*Goal of the exercise*. Take all the material and copy it exactly.

_ _ _ _ _

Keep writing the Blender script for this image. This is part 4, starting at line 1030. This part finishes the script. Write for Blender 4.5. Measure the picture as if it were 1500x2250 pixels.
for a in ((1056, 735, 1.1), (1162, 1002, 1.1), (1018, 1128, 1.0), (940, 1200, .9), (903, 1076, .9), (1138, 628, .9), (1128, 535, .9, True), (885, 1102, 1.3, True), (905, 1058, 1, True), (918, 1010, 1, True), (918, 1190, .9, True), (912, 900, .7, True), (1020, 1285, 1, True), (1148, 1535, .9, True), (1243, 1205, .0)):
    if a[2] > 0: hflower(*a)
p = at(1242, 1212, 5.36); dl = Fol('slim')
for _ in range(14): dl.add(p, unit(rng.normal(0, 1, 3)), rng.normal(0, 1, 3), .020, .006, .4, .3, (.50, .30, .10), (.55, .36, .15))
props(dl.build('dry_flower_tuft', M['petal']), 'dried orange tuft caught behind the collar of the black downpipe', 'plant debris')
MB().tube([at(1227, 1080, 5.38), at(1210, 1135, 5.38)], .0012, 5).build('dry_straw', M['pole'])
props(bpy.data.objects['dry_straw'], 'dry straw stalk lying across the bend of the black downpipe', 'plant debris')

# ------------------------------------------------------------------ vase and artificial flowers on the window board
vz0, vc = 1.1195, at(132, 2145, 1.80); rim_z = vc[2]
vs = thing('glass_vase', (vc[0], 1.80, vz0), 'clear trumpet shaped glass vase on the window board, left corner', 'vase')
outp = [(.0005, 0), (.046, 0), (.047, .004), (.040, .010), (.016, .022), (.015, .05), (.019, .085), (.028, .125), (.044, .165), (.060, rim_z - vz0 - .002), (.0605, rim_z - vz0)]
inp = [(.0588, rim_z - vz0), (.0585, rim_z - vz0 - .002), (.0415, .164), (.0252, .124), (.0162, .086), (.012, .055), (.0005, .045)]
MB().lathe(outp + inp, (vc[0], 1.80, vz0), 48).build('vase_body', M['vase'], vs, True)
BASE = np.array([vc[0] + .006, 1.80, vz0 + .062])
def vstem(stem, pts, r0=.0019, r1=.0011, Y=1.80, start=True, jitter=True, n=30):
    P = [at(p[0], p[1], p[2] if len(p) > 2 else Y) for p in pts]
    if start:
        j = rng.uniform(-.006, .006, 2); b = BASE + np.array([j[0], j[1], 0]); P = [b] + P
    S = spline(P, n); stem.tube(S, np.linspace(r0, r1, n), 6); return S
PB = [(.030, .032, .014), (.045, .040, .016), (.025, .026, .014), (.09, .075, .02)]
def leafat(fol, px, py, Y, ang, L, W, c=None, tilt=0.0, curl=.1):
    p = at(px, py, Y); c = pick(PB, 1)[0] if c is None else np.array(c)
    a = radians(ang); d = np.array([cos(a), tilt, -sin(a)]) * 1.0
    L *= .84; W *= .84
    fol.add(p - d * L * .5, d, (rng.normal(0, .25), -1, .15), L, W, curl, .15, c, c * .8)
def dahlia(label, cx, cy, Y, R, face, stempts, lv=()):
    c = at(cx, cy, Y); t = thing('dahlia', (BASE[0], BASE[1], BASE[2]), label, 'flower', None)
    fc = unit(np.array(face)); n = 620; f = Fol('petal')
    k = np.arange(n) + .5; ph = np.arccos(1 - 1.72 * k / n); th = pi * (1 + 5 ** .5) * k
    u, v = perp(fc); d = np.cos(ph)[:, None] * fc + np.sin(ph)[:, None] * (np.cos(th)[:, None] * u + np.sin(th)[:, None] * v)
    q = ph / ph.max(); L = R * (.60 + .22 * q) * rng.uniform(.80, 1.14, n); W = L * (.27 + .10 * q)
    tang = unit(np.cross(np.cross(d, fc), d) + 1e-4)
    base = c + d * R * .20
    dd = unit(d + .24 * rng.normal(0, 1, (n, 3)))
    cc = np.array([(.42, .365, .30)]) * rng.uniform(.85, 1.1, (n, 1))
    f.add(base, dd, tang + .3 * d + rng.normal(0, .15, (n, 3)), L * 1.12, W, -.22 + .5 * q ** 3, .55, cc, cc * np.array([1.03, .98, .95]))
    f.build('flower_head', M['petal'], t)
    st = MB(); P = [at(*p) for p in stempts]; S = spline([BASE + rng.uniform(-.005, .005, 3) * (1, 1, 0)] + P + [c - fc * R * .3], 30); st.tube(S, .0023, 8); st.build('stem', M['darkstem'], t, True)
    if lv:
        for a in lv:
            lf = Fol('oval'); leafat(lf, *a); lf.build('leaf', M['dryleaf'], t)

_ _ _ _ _

*The answer*.
Keep writing the Blender script for this image. This is part 4, starting at line 1030. This part finishes the script. Write for Blender 4.5. Measure the picture as if it were 1500x2250 pixels.
for a in ((1056, 735, 1.1), (1162, 1002, 1.1), (1018, 1128, 1.0), (940, 1200, .9), (903, 1076, .9), (1138, 628, .9), (1128, 535, .9, True), (885, 1102, 1.3, True), (905, 1058, 1, True), (918, 1010, 1, True), (918, 1190, .9, True), (912, 900, .7, True), (1020, 1285, 1, True), (1148, 1535, .9, True), (1243, 1205, .0)):
    if a[2] > 0: hflower(*a)
p = at(1242, 1212, 5.36); dl = Fol('slim')
for _ in range(14): dl.add(p, unit(rng.normal(0, 1, 3)), rng.normal(0, 1, 3), .020, .006, .4, .3, (.50, .30, .10), (.55, .36, .15))
props(dl.build('dry_flower_tuft', M['petal']), 'dried orange tuft caught behind the collar of the black downpipe', 'plant debris')
MB().tube([at(1227, 1080, 5.38), at(1210, 1135, 5.38)], .0012, 5).build('dry_straw', M['pole'])
props(bpy.data.objects['dry_straw'], 'dry straw stalk lying across the bend of the black downpipe', 'plant debris')

# ------------------------------------------------------------------ vase and artificial flowers on the window board
vz0, vc = 1.1195, at(132, 2145, 1.80); rim_z = vc[2]
vs = thing('glass_vase', (vc[0], 1.80, vz0), 'clear trumpet shaped glass vase on the window board, left corner', 'vase')
outp = [(.0005, 0), (.046, 0), (.047, .004), (.040, .010), (.016, .022), (.015, .05), (.019, .085), (.028, .125), (.044, .165), (.060, rim_z - vz0 - .002), (.0605, rim_z - vz0)]
inp = [(.0588, rim_z - vz0), (.0585, rim_z - vz0 - .002), (.0415, .164), (.0252, .124), (.0162, .086), (.012, .055), (.0005, .045)]
MB().lathe(outp + inp, (vc[0], 1.80, vz0), 48).build('vase_body', M['vase'], vs, True)
BASE = np.array([vc[0] + .006, 1.80, vz0 + .062])
def vstem(stem, pts, r0=.0019, r1=.0011, Y=1.80, start=True, jitter=True, n=30):
    P = [at(p[0], p[1], p[2] if len(p) > 2 else Y) for p in pts]
    if start:
        j = rng.uniform(-.006, .006, 2); b = BASE + np.array([j[0], j[1], 0]); P = [b] + P
    S = spline(P, n); stem.tube(S, np.linspace(r0, r1, n), 6); return S
PB = [(.030, .032, .014), (.045, .040, .016), (.025, .026, .014), (.09, .075, .02)]
def leafat(fol, px, py, Y, ang, L, W, c=None, tilt=0.0, curl=.1):
    p = at(px, py, Y); c = pick(PB, 1)[0] if c is None else np.array(c)
    a = radians(ang); d = np.array([cos(a), tilt, -sin(a)]) * 1.0
    L *= .84; W *= .84
    fol.add(p - d * L * .5, d, (rng.normal(0, .25), -1, .15), L, W, curl, .15, c, c * .8)
def dahlia(label, cx, cy, Y, R, face, stempts, lv=()):
    c = at(cx, cy, Y); t = thing('dahlia', (BASE[0], BASE[1], BASE[2]), label, 'flower', None)
    fc = unit(np.array(face)); n = 620; f = Fol('petal')
    k = np.arange(n) + .5; ph = np.arccos(1 - 1.72 * k / n); th = pi * (1 + 5 ** .5) * k
    u, v = perp(fc); d = np.cos(ph)[:, None] * fc + np.sin(ph)[:, None] * (np.cos(th)[:, None] * u + np.sin(th)[:, None] * v)
    q = ph / ph.max(); L = R * (.60 + .22 * q) * rng.uniform(.80, 1.14, n); W = L * (.27 + .10 * q)
    tang = unit(np.cross(np.cross(d, fc), d) + 1e-4)
    base = c + d * R * .20
    dd = unit(d + .24 * rng.normal(0, 1, (n, 3)))
    cc = np.array([(.42, .365, .30)]) * rng.uniform(.85, 1.1, (n, 1))
    f.add(base, dd, tang + .3 * d + rng.normal(0, .15, (n, 3)), L * 1.12, W, -.22 + .5 * q ** 3, .55, cc, cc * np.array([1.03, .98, .95]))
    f.build('flower_head', M['petal'], t)
    st = MB(); P = [at(*p) for p in stempts]; S = spline([BASE + rng.uniform(-.005, .005, 3) * (1, 1, 0)] + P + [c - fc * R * .3], 30); st.tube(S, .0023, 8); st.build('stem', M['darkstem'], t, True)
    if lv:
        for a in lv:
            lf = Fol('oval'); leafat(lf, *a); lf.build('leaf', M['dryleaf'], t)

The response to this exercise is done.